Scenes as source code
————————
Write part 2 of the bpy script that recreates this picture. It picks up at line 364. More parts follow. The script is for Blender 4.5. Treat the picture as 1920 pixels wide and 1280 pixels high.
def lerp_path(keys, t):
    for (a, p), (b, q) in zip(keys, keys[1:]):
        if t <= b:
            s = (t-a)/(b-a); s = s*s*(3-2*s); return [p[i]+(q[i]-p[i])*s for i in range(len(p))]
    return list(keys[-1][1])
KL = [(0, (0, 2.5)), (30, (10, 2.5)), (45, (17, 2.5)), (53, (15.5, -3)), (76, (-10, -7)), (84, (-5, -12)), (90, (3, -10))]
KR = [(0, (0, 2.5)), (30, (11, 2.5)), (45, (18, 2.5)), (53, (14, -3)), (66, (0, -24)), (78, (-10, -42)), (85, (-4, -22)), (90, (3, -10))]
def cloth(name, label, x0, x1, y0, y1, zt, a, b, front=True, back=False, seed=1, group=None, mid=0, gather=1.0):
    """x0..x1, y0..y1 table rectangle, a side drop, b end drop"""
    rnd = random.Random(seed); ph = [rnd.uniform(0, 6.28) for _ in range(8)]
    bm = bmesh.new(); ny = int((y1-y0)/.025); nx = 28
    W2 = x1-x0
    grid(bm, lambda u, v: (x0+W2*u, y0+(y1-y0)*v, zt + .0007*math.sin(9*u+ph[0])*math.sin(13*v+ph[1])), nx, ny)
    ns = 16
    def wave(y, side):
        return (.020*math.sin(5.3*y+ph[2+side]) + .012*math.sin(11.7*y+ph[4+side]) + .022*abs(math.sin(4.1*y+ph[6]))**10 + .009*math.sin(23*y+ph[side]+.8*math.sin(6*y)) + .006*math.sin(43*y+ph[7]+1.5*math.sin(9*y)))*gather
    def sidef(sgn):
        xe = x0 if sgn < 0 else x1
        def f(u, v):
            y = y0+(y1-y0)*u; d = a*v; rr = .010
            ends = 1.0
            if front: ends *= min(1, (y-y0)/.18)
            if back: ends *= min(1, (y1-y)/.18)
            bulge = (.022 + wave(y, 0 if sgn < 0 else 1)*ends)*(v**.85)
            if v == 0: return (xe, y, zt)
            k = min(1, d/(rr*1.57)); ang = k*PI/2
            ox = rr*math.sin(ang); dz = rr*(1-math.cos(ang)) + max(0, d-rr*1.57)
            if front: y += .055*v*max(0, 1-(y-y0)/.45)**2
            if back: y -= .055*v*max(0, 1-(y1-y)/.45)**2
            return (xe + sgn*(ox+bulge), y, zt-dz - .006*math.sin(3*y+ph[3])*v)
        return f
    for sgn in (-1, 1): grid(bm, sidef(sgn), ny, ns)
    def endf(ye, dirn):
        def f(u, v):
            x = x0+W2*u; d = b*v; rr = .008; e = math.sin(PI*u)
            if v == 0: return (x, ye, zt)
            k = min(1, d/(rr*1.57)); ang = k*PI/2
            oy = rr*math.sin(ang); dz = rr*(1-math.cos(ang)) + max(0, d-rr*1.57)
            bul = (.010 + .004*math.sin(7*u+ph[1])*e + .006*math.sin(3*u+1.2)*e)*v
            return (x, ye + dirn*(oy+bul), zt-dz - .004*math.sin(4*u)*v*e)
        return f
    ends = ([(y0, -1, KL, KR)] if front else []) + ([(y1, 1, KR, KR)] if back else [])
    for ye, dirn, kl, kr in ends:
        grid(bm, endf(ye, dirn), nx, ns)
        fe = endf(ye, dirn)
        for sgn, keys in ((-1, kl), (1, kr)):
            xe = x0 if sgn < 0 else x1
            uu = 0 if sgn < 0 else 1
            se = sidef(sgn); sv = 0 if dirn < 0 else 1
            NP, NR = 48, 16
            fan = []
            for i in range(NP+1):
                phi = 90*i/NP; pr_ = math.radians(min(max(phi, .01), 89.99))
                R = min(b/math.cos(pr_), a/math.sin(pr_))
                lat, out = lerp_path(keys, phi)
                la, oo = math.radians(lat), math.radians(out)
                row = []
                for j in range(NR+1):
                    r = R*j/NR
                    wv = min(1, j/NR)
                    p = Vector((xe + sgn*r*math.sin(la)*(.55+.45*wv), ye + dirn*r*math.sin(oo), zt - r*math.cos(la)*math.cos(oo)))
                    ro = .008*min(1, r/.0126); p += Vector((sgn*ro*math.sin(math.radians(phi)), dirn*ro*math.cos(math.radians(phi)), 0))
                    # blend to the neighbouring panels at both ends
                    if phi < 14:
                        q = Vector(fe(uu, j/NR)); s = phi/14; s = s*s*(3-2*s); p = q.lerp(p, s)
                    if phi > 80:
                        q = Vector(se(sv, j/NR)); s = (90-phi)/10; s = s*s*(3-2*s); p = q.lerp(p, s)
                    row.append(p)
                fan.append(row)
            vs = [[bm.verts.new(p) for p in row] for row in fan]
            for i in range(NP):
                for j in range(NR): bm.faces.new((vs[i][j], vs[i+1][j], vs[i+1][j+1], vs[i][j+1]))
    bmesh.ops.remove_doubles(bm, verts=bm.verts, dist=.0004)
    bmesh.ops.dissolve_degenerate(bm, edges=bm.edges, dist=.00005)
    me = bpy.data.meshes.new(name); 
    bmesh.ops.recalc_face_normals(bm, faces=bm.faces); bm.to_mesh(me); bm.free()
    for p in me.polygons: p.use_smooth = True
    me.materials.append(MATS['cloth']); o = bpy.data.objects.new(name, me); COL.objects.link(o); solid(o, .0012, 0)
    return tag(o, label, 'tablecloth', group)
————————
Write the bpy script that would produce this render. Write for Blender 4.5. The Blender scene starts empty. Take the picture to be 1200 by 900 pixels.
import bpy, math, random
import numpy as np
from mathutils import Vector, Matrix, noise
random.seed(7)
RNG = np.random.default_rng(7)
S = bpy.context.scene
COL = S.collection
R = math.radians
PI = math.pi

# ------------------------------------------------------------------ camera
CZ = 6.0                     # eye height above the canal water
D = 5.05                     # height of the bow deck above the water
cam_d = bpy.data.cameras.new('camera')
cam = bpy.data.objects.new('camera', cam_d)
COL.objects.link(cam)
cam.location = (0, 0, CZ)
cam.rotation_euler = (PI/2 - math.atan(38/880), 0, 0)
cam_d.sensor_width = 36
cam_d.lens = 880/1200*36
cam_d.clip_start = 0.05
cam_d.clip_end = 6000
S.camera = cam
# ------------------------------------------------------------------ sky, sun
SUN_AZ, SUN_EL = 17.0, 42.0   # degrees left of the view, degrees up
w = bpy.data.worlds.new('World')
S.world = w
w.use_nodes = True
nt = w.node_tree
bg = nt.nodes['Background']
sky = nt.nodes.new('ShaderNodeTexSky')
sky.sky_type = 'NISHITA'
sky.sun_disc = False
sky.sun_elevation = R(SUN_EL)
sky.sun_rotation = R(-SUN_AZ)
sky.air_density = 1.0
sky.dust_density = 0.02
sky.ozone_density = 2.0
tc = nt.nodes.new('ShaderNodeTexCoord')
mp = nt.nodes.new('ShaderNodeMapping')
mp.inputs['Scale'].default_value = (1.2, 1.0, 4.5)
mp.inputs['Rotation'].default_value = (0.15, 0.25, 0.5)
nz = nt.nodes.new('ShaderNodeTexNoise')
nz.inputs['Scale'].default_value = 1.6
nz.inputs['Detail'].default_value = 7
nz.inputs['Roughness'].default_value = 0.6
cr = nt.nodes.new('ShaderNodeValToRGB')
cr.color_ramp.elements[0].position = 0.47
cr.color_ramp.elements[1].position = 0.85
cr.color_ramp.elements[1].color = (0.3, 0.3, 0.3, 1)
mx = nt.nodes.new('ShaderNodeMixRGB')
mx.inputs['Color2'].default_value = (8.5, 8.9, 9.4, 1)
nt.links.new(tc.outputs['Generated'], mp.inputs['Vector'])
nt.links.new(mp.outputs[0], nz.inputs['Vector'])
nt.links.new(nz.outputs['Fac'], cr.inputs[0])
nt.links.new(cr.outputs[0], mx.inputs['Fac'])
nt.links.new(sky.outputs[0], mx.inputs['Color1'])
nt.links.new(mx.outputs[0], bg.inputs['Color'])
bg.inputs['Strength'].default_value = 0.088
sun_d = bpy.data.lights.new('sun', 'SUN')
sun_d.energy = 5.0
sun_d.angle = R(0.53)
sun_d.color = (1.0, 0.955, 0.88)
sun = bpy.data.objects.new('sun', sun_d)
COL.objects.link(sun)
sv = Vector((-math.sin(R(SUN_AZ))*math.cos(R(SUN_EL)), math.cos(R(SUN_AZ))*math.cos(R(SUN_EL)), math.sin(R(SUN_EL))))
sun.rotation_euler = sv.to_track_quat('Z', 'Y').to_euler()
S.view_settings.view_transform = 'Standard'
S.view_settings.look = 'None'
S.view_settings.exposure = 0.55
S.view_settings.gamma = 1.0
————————
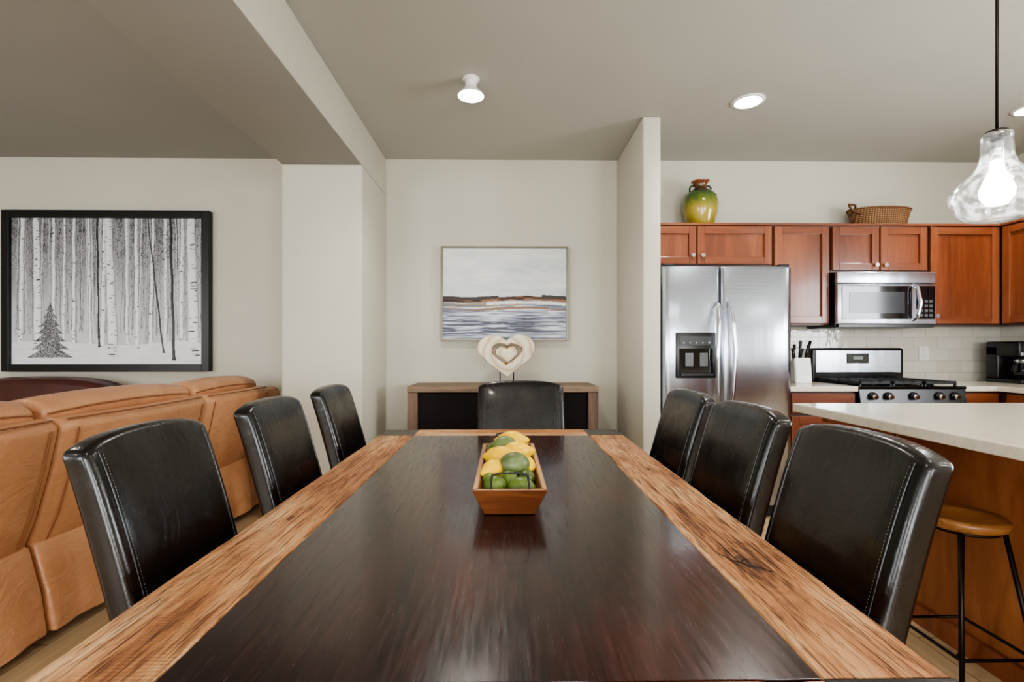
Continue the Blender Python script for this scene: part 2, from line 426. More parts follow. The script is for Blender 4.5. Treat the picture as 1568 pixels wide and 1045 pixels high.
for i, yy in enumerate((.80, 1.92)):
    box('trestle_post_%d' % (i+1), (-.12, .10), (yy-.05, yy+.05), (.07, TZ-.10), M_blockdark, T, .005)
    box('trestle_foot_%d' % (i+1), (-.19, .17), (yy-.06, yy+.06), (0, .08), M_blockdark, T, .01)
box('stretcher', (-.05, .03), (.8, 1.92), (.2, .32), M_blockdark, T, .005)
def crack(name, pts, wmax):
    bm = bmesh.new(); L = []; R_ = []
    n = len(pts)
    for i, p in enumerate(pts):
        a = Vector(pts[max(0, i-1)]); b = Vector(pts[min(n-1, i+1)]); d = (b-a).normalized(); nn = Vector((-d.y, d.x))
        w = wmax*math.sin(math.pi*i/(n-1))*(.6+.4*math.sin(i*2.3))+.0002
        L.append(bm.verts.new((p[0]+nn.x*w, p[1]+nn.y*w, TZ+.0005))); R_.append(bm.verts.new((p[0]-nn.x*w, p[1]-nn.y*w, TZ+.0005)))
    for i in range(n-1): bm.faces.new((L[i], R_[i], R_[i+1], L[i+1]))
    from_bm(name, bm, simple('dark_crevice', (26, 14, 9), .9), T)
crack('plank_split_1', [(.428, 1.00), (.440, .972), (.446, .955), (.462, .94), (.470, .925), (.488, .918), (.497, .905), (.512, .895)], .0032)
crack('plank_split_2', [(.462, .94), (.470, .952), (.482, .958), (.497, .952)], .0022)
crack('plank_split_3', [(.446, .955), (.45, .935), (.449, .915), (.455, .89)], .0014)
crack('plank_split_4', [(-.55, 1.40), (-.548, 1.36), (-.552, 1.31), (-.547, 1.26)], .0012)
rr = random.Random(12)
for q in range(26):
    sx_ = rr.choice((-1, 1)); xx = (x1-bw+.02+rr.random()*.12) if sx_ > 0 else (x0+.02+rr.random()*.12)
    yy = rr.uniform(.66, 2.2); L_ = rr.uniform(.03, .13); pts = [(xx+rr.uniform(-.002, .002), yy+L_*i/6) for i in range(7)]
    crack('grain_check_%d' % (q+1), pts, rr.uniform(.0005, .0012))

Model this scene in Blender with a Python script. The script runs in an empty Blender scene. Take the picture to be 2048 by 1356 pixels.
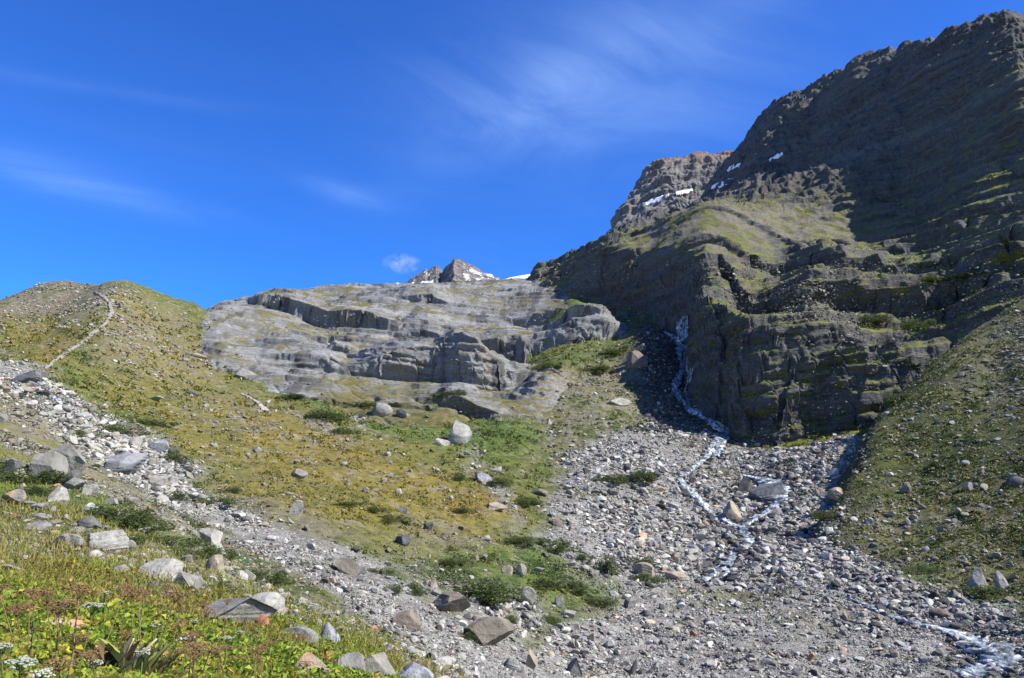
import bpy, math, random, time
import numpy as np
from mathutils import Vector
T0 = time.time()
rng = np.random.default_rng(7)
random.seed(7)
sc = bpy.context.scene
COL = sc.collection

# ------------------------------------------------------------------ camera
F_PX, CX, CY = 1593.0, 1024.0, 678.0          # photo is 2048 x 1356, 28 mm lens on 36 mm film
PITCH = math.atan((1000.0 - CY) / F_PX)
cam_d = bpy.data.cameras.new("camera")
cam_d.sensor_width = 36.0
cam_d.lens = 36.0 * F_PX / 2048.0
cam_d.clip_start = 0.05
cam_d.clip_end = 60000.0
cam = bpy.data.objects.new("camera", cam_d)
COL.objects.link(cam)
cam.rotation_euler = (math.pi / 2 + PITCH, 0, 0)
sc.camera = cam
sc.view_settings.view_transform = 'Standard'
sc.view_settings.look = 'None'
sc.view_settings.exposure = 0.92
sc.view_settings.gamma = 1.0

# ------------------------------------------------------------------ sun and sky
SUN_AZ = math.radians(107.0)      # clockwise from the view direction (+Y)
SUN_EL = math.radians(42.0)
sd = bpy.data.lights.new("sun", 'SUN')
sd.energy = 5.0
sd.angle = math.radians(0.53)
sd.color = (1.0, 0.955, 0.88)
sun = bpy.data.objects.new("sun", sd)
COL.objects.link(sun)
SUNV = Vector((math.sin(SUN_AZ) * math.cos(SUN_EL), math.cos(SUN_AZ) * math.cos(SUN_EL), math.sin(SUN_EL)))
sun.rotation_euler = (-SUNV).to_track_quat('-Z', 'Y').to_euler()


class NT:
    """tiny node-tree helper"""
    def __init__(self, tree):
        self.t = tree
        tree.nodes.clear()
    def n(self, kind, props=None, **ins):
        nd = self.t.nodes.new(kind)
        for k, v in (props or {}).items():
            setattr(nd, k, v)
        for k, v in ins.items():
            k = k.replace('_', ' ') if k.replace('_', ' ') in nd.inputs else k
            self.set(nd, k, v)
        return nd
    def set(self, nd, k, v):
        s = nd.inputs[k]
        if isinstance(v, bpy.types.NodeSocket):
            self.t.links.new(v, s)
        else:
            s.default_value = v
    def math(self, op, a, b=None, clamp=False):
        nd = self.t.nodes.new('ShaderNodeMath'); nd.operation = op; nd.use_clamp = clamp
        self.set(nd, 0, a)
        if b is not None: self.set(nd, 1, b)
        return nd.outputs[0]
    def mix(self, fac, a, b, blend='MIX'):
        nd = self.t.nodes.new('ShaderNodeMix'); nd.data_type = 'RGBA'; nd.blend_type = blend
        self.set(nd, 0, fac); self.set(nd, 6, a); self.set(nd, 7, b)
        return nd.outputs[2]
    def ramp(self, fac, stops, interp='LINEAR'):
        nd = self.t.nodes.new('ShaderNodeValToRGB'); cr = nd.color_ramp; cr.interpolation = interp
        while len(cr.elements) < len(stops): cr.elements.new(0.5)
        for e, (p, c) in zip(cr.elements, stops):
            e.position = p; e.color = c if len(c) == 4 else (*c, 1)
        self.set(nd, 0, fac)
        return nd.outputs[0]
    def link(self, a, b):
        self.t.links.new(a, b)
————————
Objective: Select every line where the word "Treat" occurs.

Answer:
Write part 2 of the bpy script that recreates this picture. It picks up at line 364. More parts follow. The script is for Blender 4.5. Treat the picture as 1920 pixels wide and 1280 pixels high.
Continue the Blender Python script for this scene: part 2, from line 426. More parts follow. The script is for Blender 4.5. Treat the picture as 1568 pixels wide and 1045 pixels high.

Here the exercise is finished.